Dataset extract

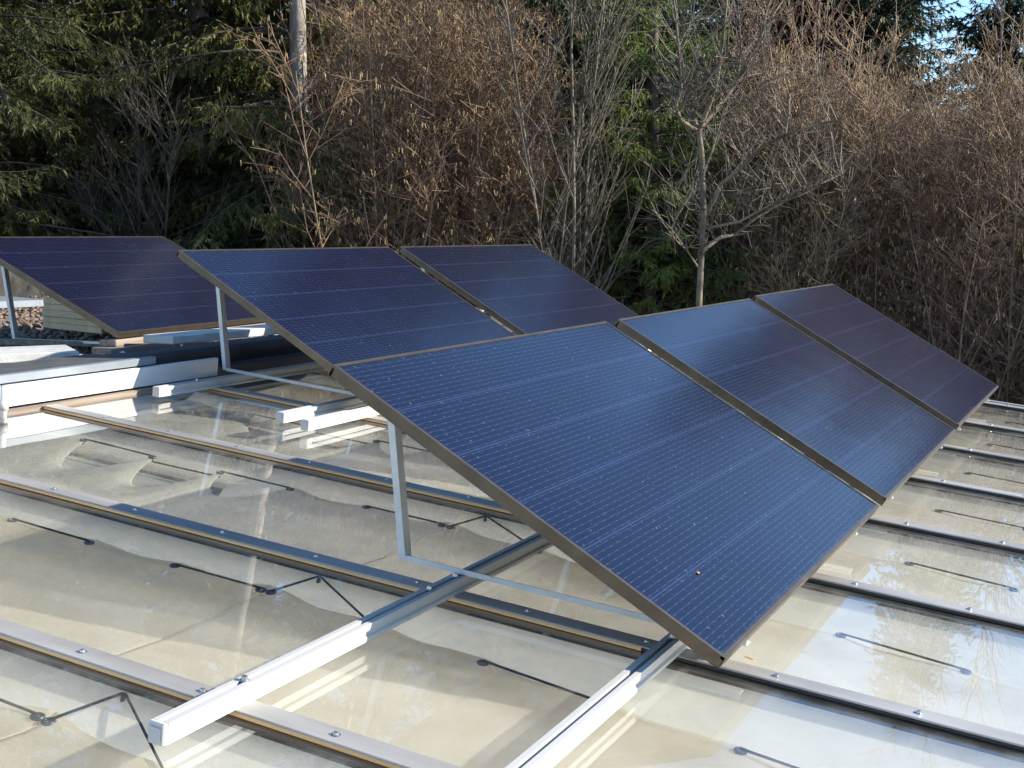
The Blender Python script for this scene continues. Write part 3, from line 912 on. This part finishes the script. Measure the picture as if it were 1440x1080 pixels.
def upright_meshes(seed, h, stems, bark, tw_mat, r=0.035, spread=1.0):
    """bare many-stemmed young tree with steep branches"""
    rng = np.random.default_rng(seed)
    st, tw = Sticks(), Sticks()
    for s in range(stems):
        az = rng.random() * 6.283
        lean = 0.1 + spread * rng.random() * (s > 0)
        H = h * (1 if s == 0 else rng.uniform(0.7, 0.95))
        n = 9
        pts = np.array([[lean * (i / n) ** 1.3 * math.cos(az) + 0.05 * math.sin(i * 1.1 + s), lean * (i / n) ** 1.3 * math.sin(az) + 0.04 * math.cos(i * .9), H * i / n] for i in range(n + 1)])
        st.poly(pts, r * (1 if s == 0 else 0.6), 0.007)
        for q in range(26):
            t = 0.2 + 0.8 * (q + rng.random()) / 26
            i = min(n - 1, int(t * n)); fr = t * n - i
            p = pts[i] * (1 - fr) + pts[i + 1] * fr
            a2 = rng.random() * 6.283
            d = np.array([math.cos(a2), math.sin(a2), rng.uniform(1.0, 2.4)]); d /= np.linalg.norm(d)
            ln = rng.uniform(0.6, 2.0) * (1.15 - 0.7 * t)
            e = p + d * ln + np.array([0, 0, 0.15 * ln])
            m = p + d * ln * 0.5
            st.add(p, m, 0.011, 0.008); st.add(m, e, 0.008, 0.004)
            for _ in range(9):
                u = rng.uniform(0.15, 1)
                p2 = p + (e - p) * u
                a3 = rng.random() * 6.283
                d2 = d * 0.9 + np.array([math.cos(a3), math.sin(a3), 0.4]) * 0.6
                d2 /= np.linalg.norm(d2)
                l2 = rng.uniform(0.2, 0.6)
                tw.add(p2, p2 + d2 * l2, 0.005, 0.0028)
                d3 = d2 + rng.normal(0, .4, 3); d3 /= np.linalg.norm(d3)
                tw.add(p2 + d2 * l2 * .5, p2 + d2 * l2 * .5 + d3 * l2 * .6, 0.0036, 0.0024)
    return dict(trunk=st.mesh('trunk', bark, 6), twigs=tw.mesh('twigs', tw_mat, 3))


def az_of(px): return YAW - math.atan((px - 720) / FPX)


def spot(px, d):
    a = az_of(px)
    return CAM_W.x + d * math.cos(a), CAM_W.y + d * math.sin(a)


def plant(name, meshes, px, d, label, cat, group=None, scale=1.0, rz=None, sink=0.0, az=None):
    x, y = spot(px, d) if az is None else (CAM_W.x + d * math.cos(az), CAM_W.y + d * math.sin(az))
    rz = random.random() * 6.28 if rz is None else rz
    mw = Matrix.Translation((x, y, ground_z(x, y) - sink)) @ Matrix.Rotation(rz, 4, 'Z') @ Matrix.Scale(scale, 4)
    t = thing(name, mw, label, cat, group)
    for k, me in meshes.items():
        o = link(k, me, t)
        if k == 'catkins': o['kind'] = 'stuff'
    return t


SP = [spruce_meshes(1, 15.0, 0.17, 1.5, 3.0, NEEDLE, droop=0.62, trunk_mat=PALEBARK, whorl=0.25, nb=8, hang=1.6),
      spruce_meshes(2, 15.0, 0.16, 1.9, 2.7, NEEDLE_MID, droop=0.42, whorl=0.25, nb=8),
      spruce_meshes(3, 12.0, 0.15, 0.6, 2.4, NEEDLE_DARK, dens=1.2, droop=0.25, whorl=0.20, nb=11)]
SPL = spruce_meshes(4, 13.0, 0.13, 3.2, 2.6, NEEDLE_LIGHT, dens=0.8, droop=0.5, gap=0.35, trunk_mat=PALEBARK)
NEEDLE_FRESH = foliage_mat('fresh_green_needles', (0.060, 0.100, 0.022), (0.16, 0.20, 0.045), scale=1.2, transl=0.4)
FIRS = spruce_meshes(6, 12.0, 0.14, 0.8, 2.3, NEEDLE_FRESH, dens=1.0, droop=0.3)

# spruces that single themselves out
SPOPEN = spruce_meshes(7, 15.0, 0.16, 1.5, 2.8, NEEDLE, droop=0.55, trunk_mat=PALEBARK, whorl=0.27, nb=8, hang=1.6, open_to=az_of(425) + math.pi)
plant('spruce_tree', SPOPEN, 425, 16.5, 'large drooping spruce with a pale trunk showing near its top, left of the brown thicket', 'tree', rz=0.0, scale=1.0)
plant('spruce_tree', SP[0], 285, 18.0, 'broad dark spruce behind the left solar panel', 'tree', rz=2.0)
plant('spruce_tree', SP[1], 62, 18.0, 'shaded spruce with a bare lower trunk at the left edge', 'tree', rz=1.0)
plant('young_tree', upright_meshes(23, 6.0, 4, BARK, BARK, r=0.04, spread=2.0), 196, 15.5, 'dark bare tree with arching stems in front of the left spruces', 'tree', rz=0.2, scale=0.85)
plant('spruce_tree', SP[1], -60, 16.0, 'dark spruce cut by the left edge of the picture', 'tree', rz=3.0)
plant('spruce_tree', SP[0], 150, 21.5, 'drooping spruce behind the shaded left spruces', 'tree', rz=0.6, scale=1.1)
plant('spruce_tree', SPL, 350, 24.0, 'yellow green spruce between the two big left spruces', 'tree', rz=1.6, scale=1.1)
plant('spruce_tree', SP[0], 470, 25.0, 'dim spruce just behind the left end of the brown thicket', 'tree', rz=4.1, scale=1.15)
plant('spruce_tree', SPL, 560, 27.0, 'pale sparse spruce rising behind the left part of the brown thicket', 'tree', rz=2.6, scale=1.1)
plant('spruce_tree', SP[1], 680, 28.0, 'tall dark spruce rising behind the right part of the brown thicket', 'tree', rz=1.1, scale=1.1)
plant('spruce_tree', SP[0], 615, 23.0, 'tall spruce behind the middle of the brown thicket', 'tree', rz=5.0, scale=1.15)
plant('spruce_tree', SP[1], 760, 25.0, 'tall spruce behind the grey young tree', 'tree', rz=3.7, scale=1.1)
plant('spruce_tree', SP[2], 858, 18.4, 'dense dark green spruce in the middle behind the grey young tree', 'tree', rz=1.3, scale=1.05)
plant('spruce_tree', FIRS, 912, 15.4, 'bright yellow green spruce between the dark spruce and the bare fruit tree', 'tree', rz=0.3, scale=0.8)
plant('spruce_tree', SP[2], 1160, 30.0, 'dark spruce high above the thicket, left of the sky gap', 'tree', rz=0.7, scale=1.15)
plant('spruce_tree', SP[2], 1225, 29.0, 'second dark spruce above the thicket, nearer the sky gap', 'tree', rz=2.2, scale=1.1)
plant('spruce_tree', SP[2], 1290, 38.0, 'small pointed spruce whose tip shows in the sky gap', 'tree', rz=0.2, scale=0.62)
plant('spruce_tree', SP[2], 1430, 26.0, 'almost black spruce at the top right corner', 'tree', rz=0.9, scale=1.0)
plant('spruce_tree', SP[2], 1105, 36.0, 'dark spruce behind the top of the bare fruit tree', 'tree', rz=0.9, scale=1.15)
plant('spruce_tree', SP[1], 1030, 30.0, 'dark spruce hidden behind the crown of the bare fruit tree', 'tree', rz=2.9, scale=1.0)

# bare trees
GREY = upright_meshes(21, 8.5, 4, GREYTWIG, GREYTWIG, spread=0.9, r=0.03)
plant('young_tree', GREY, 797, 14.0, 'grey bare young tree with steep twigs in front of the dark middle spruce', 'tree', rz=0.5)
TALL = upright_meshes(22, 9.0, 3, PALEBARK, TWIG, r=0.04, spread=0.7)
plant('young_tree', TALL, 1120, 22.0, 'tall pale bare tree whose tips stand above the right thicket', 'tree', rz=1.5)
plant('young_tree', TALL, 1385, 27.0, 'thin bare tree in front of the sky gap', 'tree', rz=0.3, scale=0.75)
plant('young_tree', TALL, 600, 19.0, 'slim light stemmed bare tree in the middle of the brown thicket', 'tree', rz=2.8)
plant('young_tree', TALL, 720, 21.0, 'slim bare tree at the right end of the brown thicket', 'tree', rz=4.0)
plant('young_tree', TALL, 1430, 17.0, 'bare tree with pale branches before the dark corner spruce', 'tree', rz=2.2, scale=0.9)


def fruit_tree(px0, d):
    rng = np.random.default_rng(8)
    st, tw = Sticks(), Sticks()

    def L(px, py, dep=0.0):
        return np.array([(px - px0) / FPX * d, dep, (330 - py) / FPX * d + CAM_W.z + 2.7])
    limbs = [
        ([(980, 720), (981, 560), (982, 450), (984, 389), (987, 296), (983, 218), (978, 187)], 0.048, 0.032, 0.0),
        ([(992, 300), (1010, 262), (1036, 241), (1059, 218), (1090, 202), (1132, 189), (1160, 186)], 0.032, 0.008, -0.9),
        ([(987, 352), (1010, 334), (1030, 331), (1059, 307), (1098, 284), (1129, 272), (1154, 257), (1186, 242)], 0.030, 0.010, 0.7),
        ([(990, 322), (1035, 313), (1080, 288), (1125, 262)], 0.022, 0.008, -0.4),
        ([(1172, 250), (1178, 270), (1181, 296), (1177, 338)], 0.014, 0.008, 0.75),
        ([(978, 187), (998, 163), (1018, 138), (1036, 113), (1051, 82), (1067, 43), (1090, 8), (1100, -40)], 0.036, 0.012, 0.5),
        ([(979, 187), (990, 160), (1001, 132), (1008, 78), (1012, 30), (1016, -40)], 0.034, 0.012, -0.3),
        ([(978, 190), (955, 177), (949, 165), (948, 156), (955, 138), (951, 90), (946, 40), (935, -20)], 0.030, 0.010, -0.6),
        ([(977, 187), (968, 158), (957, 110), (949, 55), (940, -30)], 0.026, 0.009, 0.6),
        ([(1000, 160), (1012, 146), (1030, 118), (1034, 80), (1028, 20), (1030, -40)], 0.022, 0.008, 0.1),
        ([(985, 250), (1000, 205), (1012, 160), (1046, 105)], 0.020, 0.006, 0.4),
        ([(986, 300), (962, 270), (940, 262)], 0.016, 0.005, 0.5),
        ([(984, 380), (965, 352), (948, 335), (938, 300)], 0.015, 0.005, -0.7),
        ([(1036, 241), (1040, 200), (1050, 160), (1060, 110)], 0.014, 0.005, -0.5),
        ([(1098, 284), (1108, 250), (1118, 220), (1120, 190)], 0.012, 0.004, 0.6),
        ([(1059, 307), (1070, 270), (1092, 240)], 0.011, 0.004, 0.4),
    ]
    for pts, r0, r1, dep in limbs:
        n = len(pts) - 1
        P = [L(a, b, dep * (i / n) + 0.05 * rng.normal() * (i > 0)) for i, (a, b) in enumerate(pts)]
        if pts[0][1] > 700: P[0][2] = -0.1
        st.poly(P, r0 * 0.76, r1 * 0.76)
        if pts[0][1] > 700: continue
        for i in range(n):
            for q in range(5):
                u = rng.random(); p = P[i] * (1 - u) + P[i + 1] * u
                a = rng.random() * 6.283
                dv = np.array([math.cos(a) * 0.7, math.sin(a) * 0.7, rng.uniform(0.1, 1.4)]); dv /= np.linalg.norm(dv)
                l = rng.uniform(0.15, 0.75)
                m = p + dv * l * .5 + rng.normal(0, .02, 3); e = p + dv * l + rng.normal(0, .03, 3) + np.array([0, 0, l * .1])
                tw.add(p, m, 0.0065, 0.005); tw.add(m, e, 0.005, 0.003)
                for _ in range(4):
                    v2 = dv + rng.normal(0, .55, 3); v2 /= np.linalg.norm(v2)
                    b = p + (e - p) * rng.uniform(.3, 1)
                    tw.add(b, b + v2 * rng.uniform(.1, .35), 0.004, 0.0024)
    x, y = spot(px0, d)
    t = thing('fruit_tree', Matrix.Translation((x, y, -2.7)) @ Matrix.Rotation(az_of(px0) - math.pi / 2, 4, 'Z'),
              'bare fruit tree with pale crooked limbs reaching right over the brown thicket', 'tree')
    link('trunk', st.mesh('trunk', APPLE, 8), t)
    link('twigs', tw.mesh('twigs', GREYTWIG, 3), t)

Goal
Lines that include the word "picture" are to be extracted from the data above.

Task response
The Blender Python script for this scene continues. Write part 3, from line 912 on. This part finishes the script. Measure the picture as if it were 1440x1080 pixels.
plant('spruce_tree', SP[1], -60, 16.0, 'dark spruce cut by the left edge of the picture', 'tree', rz=3.0)